Ayer, 2 de abril, se conmemoró el Día internacional del libro infantil y juvenil. La elección de este día no es para nada arbitraria, pues un 2 de abril de 1805 nacía en Dinamarca Hans Christian Andersen, quien con cuentos como “El patito feo” o “La sirenita” maravillaría a niños en todos los rincones del mundo, sorteando no sólo las fronteras geográficas, sino también las idiomáticas y las temporales, pues incluso hoy (a más de 200 años de su nacimiento) su obra se cuenta dentro de las más leídas y conocidas a nivel mundial.
No resulta excesivo afirmar que la obra del danés es primordial en la literatura infantil. Tampoco es exagerado declarar que, desde la época de Andersen hasta nuestros tiempos, la literatura destinada a los niños ha sufrido un sinfín de transformaciones. Cambios que, de una u otra manera, hacen posible que hasta el día de hoy mantenga su vigencia.
Más allá de cuáles son los valores y/o los estereotipos que son distribuidos y validados en sus cuentos, lo cierto es que Andersen ha creado un variado espectro de personajes e historias entrañables. Pero quizás más importante es el que haya creado relatos fáciles de recordar que pueden ser contados a los más pequeños.

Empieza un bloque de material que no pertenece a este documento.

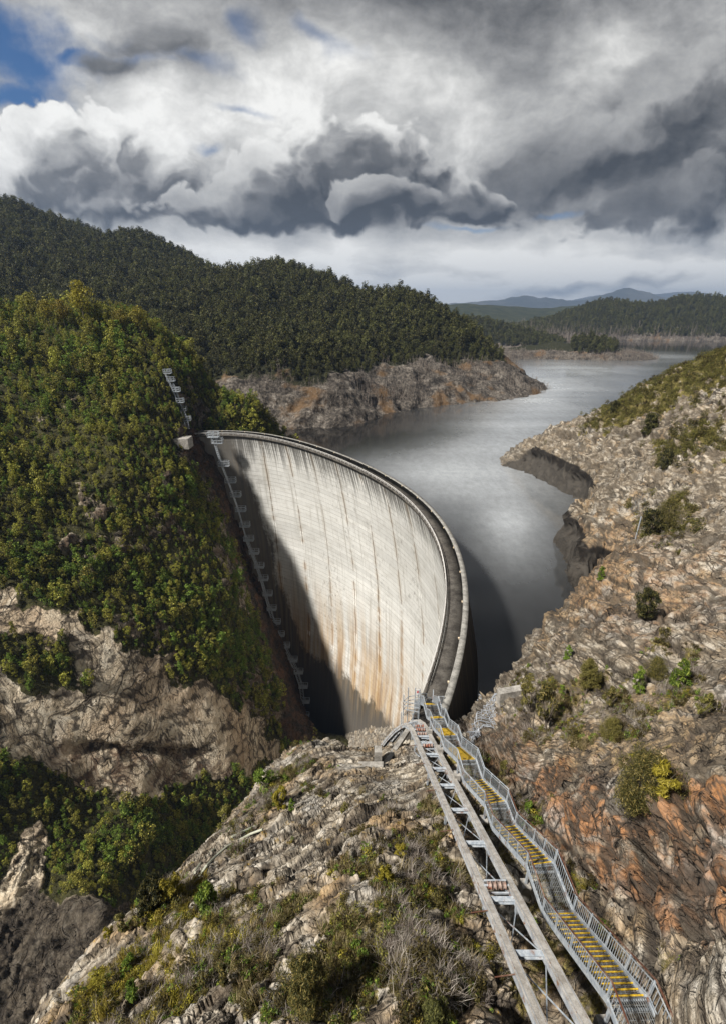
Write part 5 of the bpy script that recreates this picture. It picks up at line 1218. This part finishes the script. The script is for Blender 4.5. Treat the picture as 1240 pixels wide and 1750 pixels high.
cb = A3(5.7, 39.3, -.9); cab = empty('steel_cabinet', tuple(cb), 'grey steel cabinet below the white sign at the crest end', 'cabinet'); m = MB(); m.box((5.40, 39.0, -.9), (6.0, 39.45, .45)); k = m.build('box', M_BLOCK, cab, tuple(cb)); m = MB(); m.box((5.46, 38.975, -.8), (5.94, 38.998, .38)); m.build('door', M_STEEL, cab, tuple(cb))
for x0, x1, y, lab in ((6.15, 6.75, 40.0, 'blue grey gate panel left of the foot of the stairs'), (7.9, 8.5, 39.6, 'blue grey gate panel right of the foot of the stairs')):
    gp = empty('gate_panel', (x0, y, -.9), lab, 'gate', 'gate panels at the crest end'); m = MB()
    for a, b in (((x0, y, -.9), (x0, y, .35)), ((x1, y, -.9), (x1, y, .35)), ((x0, y, .35), (x1, y, .35)), ((x0, y, -.75), (x1, y, -.75))): m.bar(a, b, .06)
    m.build('frame', M_STEEL, gp, (x0, y, -.9)); m = MB()
    for x in np.linspace(x0 + .08, x1 - .08, 6): m.bar((x, y, -.75), (x, y, .35), .03)
    m.build('bars', M_STEEL, gp, (x0, y, -.9))

# ------------------------------------------------------------------ inspection stairs along the far abutment and up the slope
def rung_stair(name, pts, label, plat, sc=1.0):
    base = A3(*pts[-1]); root = empty(name, tuple(base), label, 'staircase')
    P_ = [A3(*p) for p in pts]
    for i, (a, b) in enumerate(zip(P_[:-1], P_[1:])):
        d = b - a; L = np.linalg.norm(d); h = A3(d[0], d[1], 0); h /= np.linalg.norm(h) + 1e-6; r = A3(h[1], -h[0], 0)
        m = MB()
        for s in (-1, 1):
            m.bar(a + r * s * .42 * sc, b + r * s * .42 * sc, .14 * sc, .18 * sc); m.bar(a + r * s * .46 * sc + (0, 0, 1.05 * sc), b + r * s * .46 * sc + (0, 0, 1.05 * sc), .08 * sc)
        for f in np.arange(.1, 1, .45 * sc / L): p = a + d * f; m.bar(p - r * .42 * sc, p + r * .42 * sc, .10 * sc, .05 * sc)
        for f in np.arange(0, 1.01, 1.6 * sc / L):
            for s in (-1, 1): p = a + d * f + r * s * .46 * sc; m.bar(p, p + (0, 0, 1.05 * sc), .06 * sc)
        m.build('flight', M_STEEL, root, tuple(base))
        m = MB(); w = plat * sc; m.bar(a + A3(-w * .3, 0, 0), a + A3(w, 0, 0), 1.1 * sc, .14 * sc)
        for dx in (-.3 * w, .35 * w, w):
            for dy in (-.5 * sc, .5 * sc): m.bar(a + (dx, dy, 0), a + (dx, dy, 1.15 * sc), .09 * sc)
        for z in (.6, 1.15):
            m.bar(a + (-.3 * w, -.5 * sc, z * sc), a + (w, -.5 * sc, z * sc), .09 * sc); m.bar(a + (w, -.5 * sc, z * sc), a + (w, .5 * sc, z * sc), .09 * sc); m.bar(a + (-.3 * w, .5 * sc, z * sc), a + (w, .5 * sc, z * sc), .08 * sc)
        m.build('landing', M_STEEL, root, tuple(base))
    return root
AB_ = [(355, 741), (363, 757), (375, 795), (386, 824), (395, 848), (404, 872), (411, 898), (418, 922), (428, 945), (437, 968), (444, 990), (452, 1015), (459, 1040), (466, 1063), (473, 1085), (482, 1104), (496, 1128), (506, 1148), (513, 1172), (517, 1198), (516, 1222), (517, 1246), (520, 1272)]
pts = []
for i, (u, v) in enumerate(AB_):
    p, n, s = on_face(u + 3, v, 2.6); pts.append(tuple(p - n * 1.4 + A3(.6, 0, .4)))
rung_stair('abutment_stairs', pts, 'long zigzag steel stairs with landings down the left abutment of the dam', 1.8, 1.5)
up_px = [(284, 642), (291, 655), (298, 672), (306, 692), (311, 706), (317, 722), (322, 736)]
pts = []
for u, v in up_px: p, t = pick_on(LGD, u, v, 5); pts.append(tuple(p + A3(.3, -.8, .9)))
rung_stair('hillside_stairs', pts, 'steel stairs with landings climbing the green slope above the left end of the dam', 1.5, 1.2)
p, t = pick_on(LGD, 308, 750, 6); m = MB(); m.box(tuple(p + (-2.4, -2.0, -3)), tuple(p + (3.0, 2.5, .3))); m.box(tuple(p + (-2.4, 2.0, .3)), tuple(p + (-1.6, 2.5, 3.6)))
tag(m.build('concrete_thrust_block', M_BLOCK, None, tuple(p)), 'pale concrete block on the rock just left of the far crest end', 'concrete block')

# ------------------------------------------------------------------ small things on the right bank and on the spur
def net(name, poly, label, step=2, w=.03, lift=.12, mat=None):
    m = MB(); ins = in_poly(pu, pv, poly).reshape(NGD.shape[:2]); tt = pt.reshape(ins.shape); ins &= tt < np.percentile(tt[ins], 60) * 1.25
    NN = grid_normals(NGD); Q = NGD + NN * lift; ii, jj = np.where(ins); rows = range(ii.min(), ii.max() + 1, step); cols = range(jj.min(), jj.max() + 1, step)
    for i in rows:
        for j in cols:
            if not ins[i, j]: continue
            for di, dj in ((step, 0), (0, step)):
                a, b = i + di, j + dj
                if a < ins.shape[0] and b < ins.shape[1] and ins[a, b] and np.linalg.norm(Q[i, j] - Q[a, b]) < 2.5: m.bar(Q[i, j], Q[a, b], w)
    p = Q[ins].mean(0); return tag(m.build(name, mat or M_NET, None, tuple(p)), label, 'netting')
net('rockfall_netting', [(796, 1262), (806, 1240), (822, 1214), (836, 1198), (852, 1188), (868, 1196), (852, 1212), (842, 1236), (822, 1258), (806, 1270)], 'pale blue rockfall netting draped over the rock beside the near end of the dam', 1, .03)
net('slope_netting', [(1072, 868), (1092, 846), (1130, 838), (1138, 850), (1112, 866), (1108, 884), (1078, 884)], 'grey netting pinned on the rock beside the steel pole', 2, .035, .1, M_GRATE)
p, t = pick_on(NGD, 1088, 916, 4); m = MB(); m.tube([p + (0, 0, -.5), p + (.1, 0, 3.4)], .09, 8); tag(m.build('steel_pole', M_STEEL, None, tuple(p)), 'pale steel pole standing on the cliff edge of the right bank', 'pole')
p, t = pick_on(NGD, 884, 1192, 5); m = MB(); m.bar(p + (-1.6, .3, -.3), p + (1.9, .9, -.1), .7, 1.5); tag(m.build('concrete_slab', M_BLOCK, None, tuple(p)), 'grey concrete slab wall on the cliff edge behind the brownish shrub', 'slab')
for k, (du, dv, lab) in enumerate(((0, 0, 'upper pale hose curving down the edge of the spur'), (9, 7, 'lower pale hose curving down the edge of the spur'))):
    pp_ = []
    for u, v in ((333, 1494), (345, 1476), (361, 1458), (380, 1443), (400, 1431), (420, 1421), (440, 1413)): q, t = pick_on(NGD, u + du, v + dv, 4); pp_.append(q + (0, 0, .16))
    m = MB(); m.tube(pp_, .075, 7); tag(m.build('hose', M_HOSE, None, tuple(pp_[0])), lab, 'hose', 'hoses on the edge of the spur')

Muchos de nosotros sabemos cuáles son las implicancias de leer cuentos a los niños. Quisiera, entonces, que nos detuviéramos brevemente para hablar sobre porqué es distinto e incluso importante contar los cuentos, en vez de leérselos en voz alta.
Cuando cuentas un cuento tienes la posibilidad de crear un vínculo con el que te escucha: puedes mantener el contacto visual; puedes también evaluar sus reacciones a tus cambios de entonación o volumen; puedes cambiar de estrategia si lo notas algo distraído o aburrido…
Lo que intento decir es que, al contarle un cuento a un niño, tienes la posibilidad exquisita de generar un espacio de intimidad. Se trata un poco de crear un lazo, de provocar un espacio en donde puede preguntar y dar su opinión, un lugar en el que se le garantice que va a ser escuchado, un sitio donde todo el tiempo del mundo pueda estar destinado a que te escuche y a escucharlo.
No sólo contamos historias cuando le narramos un cuento a un niño: le damos la oportunidad de que se cuestione si está de acuerdo o no con el proceder de los personajes; lo dejamos proponer ideas y suposiciones sin temer al juicio o al rechazo; le damos la libertad de manifestarse y, más importante aún, tenemos la posibilidad de comenzar a conocerlo, de descubrir cuán complejo puede llegar a ser este niño y, al mismo tiempo, le damos (y nos damos) la posibilidad de acercarnos.